Oeuvre architecturale majeure construite au VIe siècle et monument le plus visité d'Istanbul, Sainte-Sophie a successivement été une basilique byzantine, une mosquée ottomane et un musée. Le 10 juillet, M. Erdogan a décidé de rendre l'édifice au culte musulman après une décision de justice révoquant son statut de musée.
Cette mesure a suscité la colère de certains pays, notamment la Grèce qui suit de près le devenir du patrimoine byzantin en Turquie.
Des fidèles pas tous masqués
Des récitations coraniques avaient lieu dans la matinée à Sainte-Sophie, avant la prière du vendredi à laquelle plusieurs hauts responsables étrangers ont été invités. M. Erdogan est arrivé sur place vers midi (heure locale).
Pandémie oblige, les autorités ont indiqué qu'un millier de fidèles au maximum pourront prier à l'intérieur de la mosquée. Mais de nombreuses personnes pourront se recueillir aux abords de l'édifice.
Face à l'afflux de fidèles, dont certains ne portaient pas de masque, le gouverneur d'Istanbul Ali Yerlikaya a indiqué en fin de matinée que les espaces prévus à l'extérieur étaient pleins.
Signe du chaos ambiant, plusieurs dizaines de personnes ont forcé un cordon policier pour sprinter vers Sainte-Sophie, selon une vidéo diffusée par des médias turcs.
Pour nombre d'observateurs, la reconversion de Sainte-Sophie en mosquée par M. Erdogan vise à galvaniser sa base électorale conservatrice et nationaliste dans un contexte de difficultés économiques aggravées par la pandémie.
Sainte-Sophie, l’emblème de la Turquie laïque voulue par Mustafa Kemal
En prenant cette décision, le chef de l'État, souvent accusé de dérive islamiste, s'attaque aussi à l'héritage du fondateur de la République, Mustafa Kemal, qui avait transformé Sainte-Sophie en musée en 1934 pour en faire l'emblème d'une Turquie laïque.
Comme un symbole, M. Erdogan a choisi pour la première prière le jour du 97e anniversaire du traité de Lausanne qui fixe les frontières de la Turquie moderne et que le président, nostalgique de l'Empire ottoman, appelle souvent à réviser.

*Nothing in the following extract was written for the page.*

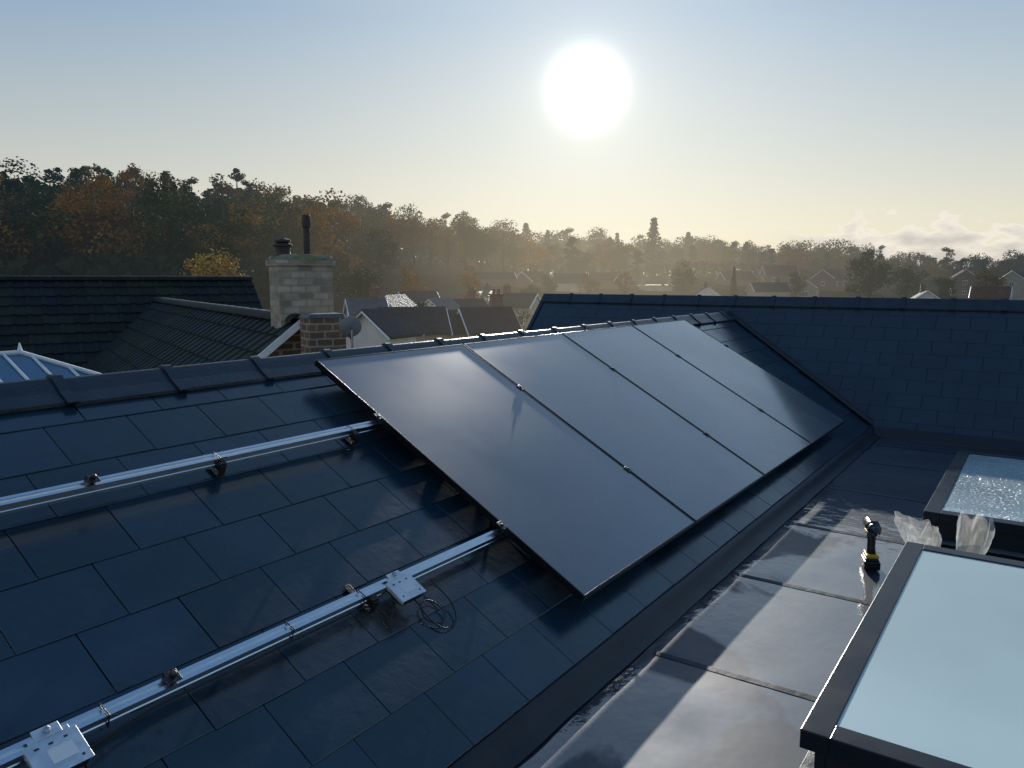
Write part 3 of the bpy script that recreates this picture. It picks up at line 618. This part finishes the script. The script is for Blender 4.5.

Sainte-Sophie reste en Turquie étroitement associée à la prise de Constantinople en 1453 par le sultan Mehmet II, dit le Conquérant. Une fanfare ottomane était d'ailleurs présente sur le parvis de l'édifice vendredi.
Les touristes toujours les bienvenus
En guise de protestation en Grèce, les églises orthodoxes vont faire sonner leurs cloches à midi vendredi. "C'est un jour de deuil pour (...) toute la chrétienté", a déclaré le chef de l'Église grecque, l'archevêque Iéronymos.
Mais Ankara a rejeté les critiques au nom de la "souveraineté", soulignant que les touristes pourront continuer de visiter cet édifice classé au patrimoine mondial de l'humanité par l'Unesco.